Harper Lee describes Jem as gingerly pocketing the package this shows that he is cautious so as to not get caught. He also displays the same cautious act looking around to check for witnesses.

The children decided to try and get a look at Boo Radley. Their plan seemed safe enough through the eyes of Jem and Dill, which shows that they do not always realise the consequences of their actions. Jem shows his innocence when he says:

“…were simply going to peep in the window…”

The way he says simply shows the very simplicity of his grasp on the rights and wrongs in the mind of an adult. This is because to simply peep in the window is a serious criminal offence; not just another one of his childlike games. Their plan does not actually go to plan and the trio are nearly killed when Mr. Radley starts firing his shotgun, as they clamber over one another to get out of his garden Jem loses his trousers on a fence and lacks an excuse when facing five adults in his shorts. Dill’s quick wit saves the day in the end but in the strictly religious atmosphere the adult’s reaction is somewhat perplexing to Scout;

“The neighbours seemed satisfied, they all stiffened”

Scout’s innocence makes her think that the adults are satisfied with Dill’s outrageous explanation, but she is yet to possess the ability to understand the reactions of adults. In fact the adults are appalled by such goings on by children of such a young age.

Later that night Jem returns to get his trousers but he finds them mended and hanging on the fence that he caught them in. This makes him suspect Boo Radley of both mending his trousers but and leaving the gifts in the oak tree. Jem feels his suspicions are confirmed when Boo’s brother Nathan cements up the oak tree so as to stop any communication between Boo and the Finches. This shows that Jem is more perceptive than Scout, and his perception has improved since the beginning of the novel whilst Scout’s perception of events is still that of a young child yet; the older Scout, the narrator, is able to convey Jem’s understanding of events.

The fact that Jem cries when he discovers Nathan Radley’s plan to stop his relationship with Boo shows that despite he is always acting maturily his is still a child and still has the emotions of a child. This shows that his intellect isn’t as great as he makes out as he is still in adolescence and is not the man he tries to make out he is.

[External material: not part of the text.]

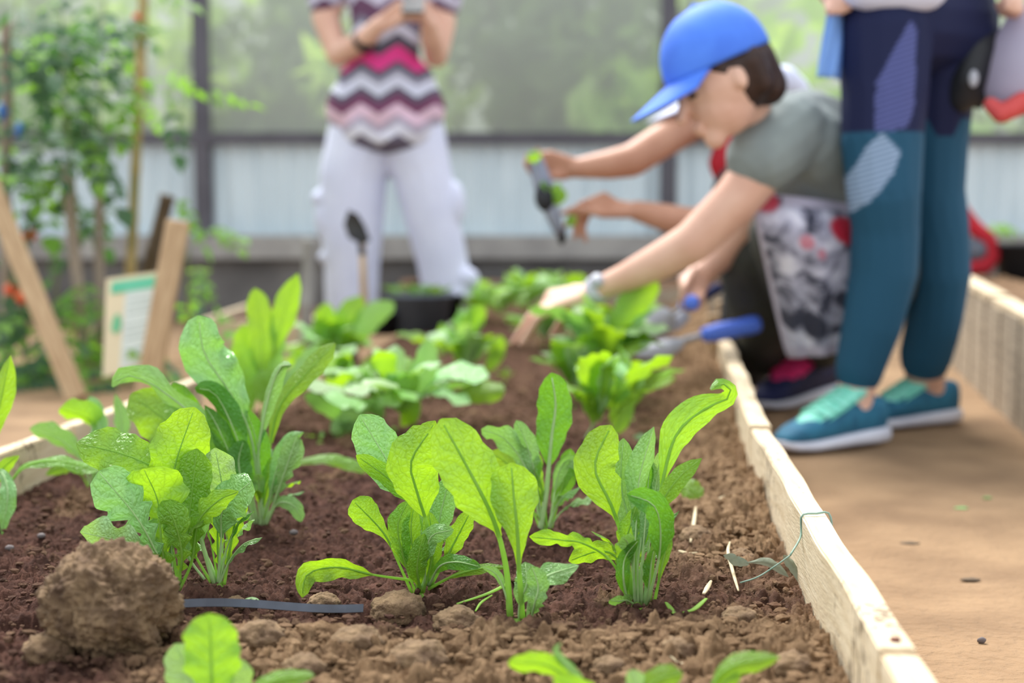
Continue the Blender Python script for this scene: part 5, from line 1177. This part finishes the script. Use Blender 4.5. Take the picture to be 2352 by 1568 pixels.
def cloth(name, left, right, nu, nv, mt, par, fn=None, bulge=.05, thick=.004, waves=3, wamp=.01):
    """a hanging cloth between two edges given as pixel/depth polylines"""
    Lc = catmull([P(*p) for p in left], nv); Rc = catmull([P(*p) for p in right], nv); V = []; pr = []
    for t_ in (0, thick):
        for i in range(nv):
            for j in range(nu):
                u = j / (nu - 1); v = i / (nv - 1); p = Lc[i].lerp(Rc[i], u)
                p = p + Vector((0, -bulge * math.sin(math.pi * u) + wamp * math.sin(waves * 6.28 * u + 3 * v) * v + t_, 0)); V.append(p)
                if fn: pr.append(fn(u, v))
    i_ = np.arange(nu * nv).reshape(nv, nu); fs = []
    for i in range(nv - 1):
        for j in range(nu - 1):
            q = (i * nu + j, i * nu + j + 1, (i + 1) * nu + j + 1, (i + 1) * nu + j); fs.append(q); fs.append(tuple(x + nu * nv for x in reversed(q)))
    rim = [i_[0, j] for j in range(nu)] + [i_[i, nu - 1] for i in range(1, nv)] + [i_[nv - 1, j] for j in range(nu - 2, -1, -1)] + [i_[i, 0] for i in range(nv - 2, 0, -1)]
    for a_, b_ in zip(rim, rim[1:] + rim[:1]): fs.append((int(a_), int(a_) + nu * nv, int(b_) + nu * nv, int(b_)))
    b = MB(); b.add(V, fs); o = b.build(name, mt, par) if par else b.build(name, mt, None, origin=V[0])
    if fn:
        at = o.data.attributes.new('print', 'FLOAT_VECTOR', 'POINT'); at.data.foreach_set('vector', np.array(pr, np.float32).ravel())
    return o
def apron_fn(u, v):
    def sm(d): return float(min(1, max(0, d)))
    red = sm((1 - (((u - .82) / .20) ** 2 + ((v - .2 - .1 * (u - .8)) / .10) ** 2)) * 2.5)
    red = max(red, .85 * sm((1 - ((u - .1) / .14) ** 2 - ((v - .04) / .08) ** 2) * 2), .6 * sm((1 - ((u - .4) / .08) ** 2 - ((v - .27) / .05) ** 2) * 2), .5 * sm((1 - ((u - .52) / .05) ** 2 - ((v - .34) / .04) ** 2) * 2))
    hem = 1.0 if v > .93 or (v < .07 and u > .25) or u < .04 else 0.0
    dark = sm((1 - ((u - .38 - .3 * (v - .8)) / .15) ** 2 - ((v - .80) / .10) ** 2) * 3)
    return (red, hem, dark)
cloth('apron', [(1725, 440, 3.36), (1738, 520, 3.33), (1765, 640, 3.4), (1800, 790, 3.5), (1812, 822, 3.52)], [(1965, 470, 3.45), (1985, 540, 3.4), (1985, 650, 3.42), (1975, 760, 3.48), (1968, 800, 3.5)], 70, 70, print_mat(), pk, apron_fn, .06)
b = MB(); b.chain([(K(1690, 262, -.19), .02), (K(1722, 258, -.24), .012), (K(1746, 225, -.20), .014)]); b.tube([K(1700, 300, -.20), K(1722, 262, -.245), K(1748, 218, -.20)], [.016, .016, .014], 10, .4); b.solid('red_collar', M['red'], pk, .006, 2)
b = MB(); b.tube([K(1372, 664, -.03) + (K(1440, 636, -.08) - K(1372, 664, -.03)).normalized() * t for t in (-.016, -.008, .008, .016)], [.031, .034, .034, .033], 18)
wt = b.build('wristwatch', M['lilac_band'], pk); b = MB(); b.tube([K(1372, 646, -.065), K(1372, 640, -.075)], [.018, .016], 16); b.build('watch_face', M['steel'], wt)
# her shoe with pink laces
def shoe(par, heel, toe, up_mat, lace_mat, sole_mat, w=.09, h=.075, tongue=True, nm='shoe', heel_mat=None):
    heel, toe = Vector(heel), Vector(toe); heel.z = toe.z = 0; f = (toe - heel).normalized(); s = Vector((0, 0, 1)).cross(f); L = (toe - heel).length
    def ring_solid(rows, n=20):
        b = MB(); vs = []; fs = []
        for (t, hw, z0, z1, pw_) in rows:
            c = heel + f * (t * L)
            for j in range(n):
                a = 2 * math.pi * j / n; cx, cz = math.cos(a), math.sin(a); sx = math.copysign(abs(cx) ** pw_, cx) * hw; sz = (z0 + z1) / 2 + math.copysign(abs(cz) ** pw_, cz) * (z1 - z0) / 2
                vs.append(c + s * sx + Vector((0, 0, sz)))
        m_ = len(rows)
        for k in range(m_ - 1):
            for j in range(n): fs.append((k * n + j, k * n + (j + 1) % n, (k + 1) * n + (j + 1) % n, (k + 1) * n + j))
        fs.append(tuple(range(n - 1, -1, -1))); fs.append(tuple((m_ - 1) * n + j for j in range(n))); b.add(vs, fs); return b
    g = w / 2
    so = ring_solid([(-.03, g * .45, .008, .034, .6), (0, g * .72, .002, .04, .6), (.12, g * .86, 0, .04, .6), (.35, g * .78, 0, .034, .6), (.55, g * .9, 0, .030, .6), (.75, g * 1.02, 0, .027, .6), (.9, g * .85, .004, .027, .6), (.98, g * .5, .012, .03, .6), (1.0, g * .2, .016, .028, .6)])
    up = ring_solid([(-.015, g * .3, .03, .085, .8), (.02, g * .6, .025, h * 1.25, .8), (.12, g * .74, .022, h * 1.30, .8), (.28, g * .72, .022, h * 1.25, .8), (.42, g * .80, .022, h * 1.24, .85), (.56, g * .90, .02, h * 1.06, .85), (.7, g * .97, .018, h * .88, .85), (.84, g * .90, .018, h * .70, .85), (.94, g * .6, .02, h * .5, .85), (.985, g * .25, .024, h * .38, .9)])
    o = up.build(nm, up_mat, par); so.build('sole', sole_mat, o)
    b = MB()
    tp = [(.24, h * 1.66, .74), (.34, h * 1.50, .84), (.46, h * 1.30, .90), (.6, h * 1.06, .88), (.72, h * .86, .74), (.80, h * .72, .5)]
    vs = []; fs = []
    for (t, z, k) in tp:
        for q in range(7): u_ = (q - 3) / 3; vs.append(heel + f * (t * L) + s * (u_ * g * k) + Vector((0, 0, z - .014 * u_ * u_ + .004)))
    m2 = len(vs); vs += [v - Vector((0, 0, .010)) for v in vs]
    for i in range(len(tp) - 1):
        for q in range(6): k_ = i * 7 + q; fs.append((k_, k_ + 1, k_ + 8, k_ + 7)); fs.append((m2 + k_ + 7, m2 + k_ + 8, m2 + k_ + 1, m2 + k_))
    b.add(vs, fs); b.build('tongue', lace_mat, o)
    for i in range(5):
        t = .36 + .075 * i; z = float(np.interp(t, [a[0] for a in tp], [a[1] for a in tp])) + .008; b = MB()
        b.tube([heel + f * ((t + .012 * (1 if q % 2 else -1)) * L) + s * (u_ * g * .84) + Vector((0, 0, z - .014 * u_ * u_)) for q, u_ in enumerate((-1, -.5, 0, .5, 1))], .0045, 6); b.build('lace', lace_mat, o)
    b = MB(); b.tube([heel + f * (.06 * L) + s * (g * .78 * c_) + Vector((0, 0, z_)) + f * (x_ * L) for (x_, c_, z_) in ((.10, -.95, .055), (.18, -.96, .05), (.26, -.97, .05))], .012, 8, .5); b.build('side_patch', heel_mat or sole_mat, o)
    return o
shoe(pk, G(1915, 905, 0), G(1740, 946, 0), M['navy'], M['pink'], M['sole'], .11, .105)
shoe(pk, G(1800, 862, 0), G(1690, 880, 0), M['navy'], M['pink'], M['sole'], .09, .08)

# ---- helper behind her, in a white cap, holding the seedling
B0 = 4.15
def Bq(px, py, d=0.0): return P(px, py, B0 + d)
base = Bq(1760, 1000, .25); base.z = 0
pb = empty('person', base, 'person in white cap hidden behind the blue cap, both hands on a seedling', 'person', 'people in the greenhouse')
b = MB(); C2 = Bq(1672, 195, -.02); f2, u2, s2, R2 = head(b, C2, (-.93, -.1, -.33), (-.33, 0, .94), 1.05)
b.chain([(Bq(1690, 230), .055), (Bq(1725, 290, .03), .06), (Bq(1760, 360, .08), .11), (Bq(1790, 470, .15), .12), (Bq(1800, 600, .2), .13)])
b.chain([(Bq(1690, 280, .05), .06), (Bq(1600, 275, -.02), .055), (Bq(1530, 318, -.08), .050), (Bq(1452, 368, -.12), .048), (Bq(1400, 378, -.13), .042), (Bq(1325, 386, -.13), .029)])
hand(b, Bq(1318, 386, -.13), Bq(1258, 378, -.14), (.15, -.25, .95), [(Bq(1228, 402, -.15), Bq(1216, 392, -.17)), (Bq(1216, 388, -.16), Bq(1206, 374, -.18)), (Bq(1214, 372, -.16), Bq(1212, 356, -.18)), (Bq(1226, 356, -.15), Bq(1236, 344, -.17))], (Bq(1270, 405, -.17), Bq(1240, 395, -.19)))
b.chain([(Bq(1740, 380, -.12), .065), (Bq(1690, 470, -.16), .055), (Bq(1600, 515, -.18), .044), (Bq(1530, 500, -.17), .040), (Bq(1462, 484, -.16), .029)])
hand(b, Bq(1452, 482, -.16), Bq(1372, 478, -.16), (.35, -.75, -.55), [(Bq(1338, 520, -.15), Bq(1345, 552, -.15)), (Bq(1322, 512, -.16), Bq(1322, 545, -.16)), (Bq(1312, 498, -.17), Bq(1298, 520, -.17)), (Bq(1322, 478, -.18), Bq(1292, 490, -.19))], (Bq(1388, 448, -.14), Bq(1330, 470, -.15)), .010, .026)
b.chain([(Bq(1810, 640, .1), .11), (Bq(1730, 620, -.02), .075), (Bq(1700, 760, .1), .06), (Bq(1720, 850, .2), .045)])
b.solid('body', M['skin_tan'], pb, .006, 3); eyes(pb, C2, f2, u2)
b = MB(); b.ell(C2 - f2 * .03, (.09, .085, .105), R2); b.solid('hair', M['hair'], pb, .007, 2)
cap_dome(C2 + u2 * .015, f2, u2, s2, .118, .094, .118, M['white_cloth'], pb, M['white_cloth'], cut=-.10, brim_l=.15, droop=.2)
b = MB(); b.chain([(Bq(1740, 300, .06), .075), (Bq(1765, 370, .1), .13), (Bq(1795, 480, .16), .14), (Bq(1800, 600, .2), .15)]); b.cap(Bq(1700, 300, .04), .07, Bq(1648, 285, .02), .062); b.cap(Bq(1725, 380, -.06), .08, Bq(1690, 440, -.12), .07)
b.solid('grey_top', M['dark_shirt'], pb, .008, 3)
b = MB(); b.chain([(Bq(1668, 328, -.10), .03), (Bq(1655, 375, -.10), .035), (Bq(1690, 430, -.08), .05), (Bq(1730, 520, .0), .08)]); b.solid('red_apron', M['red'], pb, .008, 3)
b = MB(); b.chain([(Bq(1770, 200, .02), .04), (Bq(1800, 185, .02), .046), (Bq(1830, 205, .04), .038), (Bq(1850, 240, .06), .03)]); b.ell(Bq(1806, 186, .02), (.045, .04, .035)); b.solid('white_neck_towel', M['white_cloth'], pb, .007, 3)
b = MB(); b.chain([(Bq(1810, 640, .1), .13), (Bq(1735, 630, .0), .09), (Bq(1705, 760, .1), .075), (Bq(1722, 850, .2), .06)]); b.solid('trousers', M['dark_shirt'], pb, .009, 3)
shoe(pb, G(1760, 842, 0), G(1650, 846, 0), M['black'], M['black'], M['black'], .09, .07)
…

Its not long before the children have a new adventure to be enthralled in and talk about for many weeks after. The Finches neighbour Miss Maudie Atkinson’s house burns down. As the children stand and watch a blanket is wrapped around Scout without her noticing and it is not till later when all the excitement has gone down that she notices it and wonders where it had come from. It is Jem that first realises that it was Boo that had wrapped the blanket around Scouts shoulders but it takes Scout a while to work this out. This is another sign that Scout’s ability to perceive the goings on around her is not yet fully matured. The idea that Boo is menacing and evil is one that the children have come to believe, but his actions tend to point to a more friendly caring man. This is the children’s first contact with idea of prejudice.

Over the next year the children begin to learn a lot by watching the build up to the trial and they almost certainly forget about Boo. One of the main reasons for this is that Jem has grown up and does not want to play childish games or hang out with Scout at all for that matter. This shows that Jem sees Boo more as a childhood fantasy than a real person.

The children’s next encounter with Boo comes nearer the end of the novel. The children are dressing up to go to the Halloween pageant and it is decided that they will attend unaccompanied. During the pageant Scout misses her cue and is so embarrassed that she wants to wait for everybody to go home before she and Jem leave. This shows that Scout still has a very ‘foolish’ embarrassment.

On the way home the two of them are attacked by Bob Ewell who has a vendetta against Atticus. Jem shows that he sees himself old enough to fight to protect Scout but is badly hurt whilst Scout, who is still in her costume, is knocked to the floor and unable to get up or see anything, but she does sense a fourth person on the scene and can hear a struggle between the mystery person and Bob Ewell. Not long after she wakes up in her house and finds Jem in bed badly hurt. Outside Atticus and Heck Tate (the Sheriff) are talking. Scout wanders out to find out what had happened and discovers that it was Boo Radley that had saved them. Scout finally gets her chance to meet him and see whom he really is and what he’s really like.

Throughout the novel Jem, Scout and Dill learn a lot about judging people and seeing things through their eyes. Atticus gives a good a example of this when eh says to Scout:

“You can’t truly understand someone unless you put on their shoes and walk around in their skin.

Although it is not possible for Scout to actually do this, it does get the message across, that you can’t judge a person before you know everything about them. This helps Scout in her relationship with Boo Radley. Throughout the novel Scout tries to dissect the feelings and emotions that Boo has. She does this through a child like mind, so the reader does not get the full picture. But although Scout does never does realise the true implications of Boo Radley being a mockingbird symbol is does become clear to the reader as the novel progresses. Boo is a good symbol of a mockingbird because Boo doesn’t do anything wrong all he does is play by himself, this links to a mockingbird because all a mockingbird does is sing beautiful songs and never harms anyone. Despite this both the mockingbird and Boo are persecuted, the mockingbird by keen shooters and Boo by the town gossipers.

This novel has an amazing analytical interpretation of how life was for people in the 1930’s. Not only does it give a wonderful insight onto the way young children lived their lives and how they learnt and developed intellectually in 1930’s but it also gives a wonderful insight into many different worlds and the different life’s people led in the 1930’s. There are so many different ways to interpret this novel that is surely one of the best in all history. The novel is relevant even to day, as we look at how the children in our society learn and who influences them. The idea of a mockingbird and Atticus’s idea of wearing another mans skin are still so relevant today it amazes me.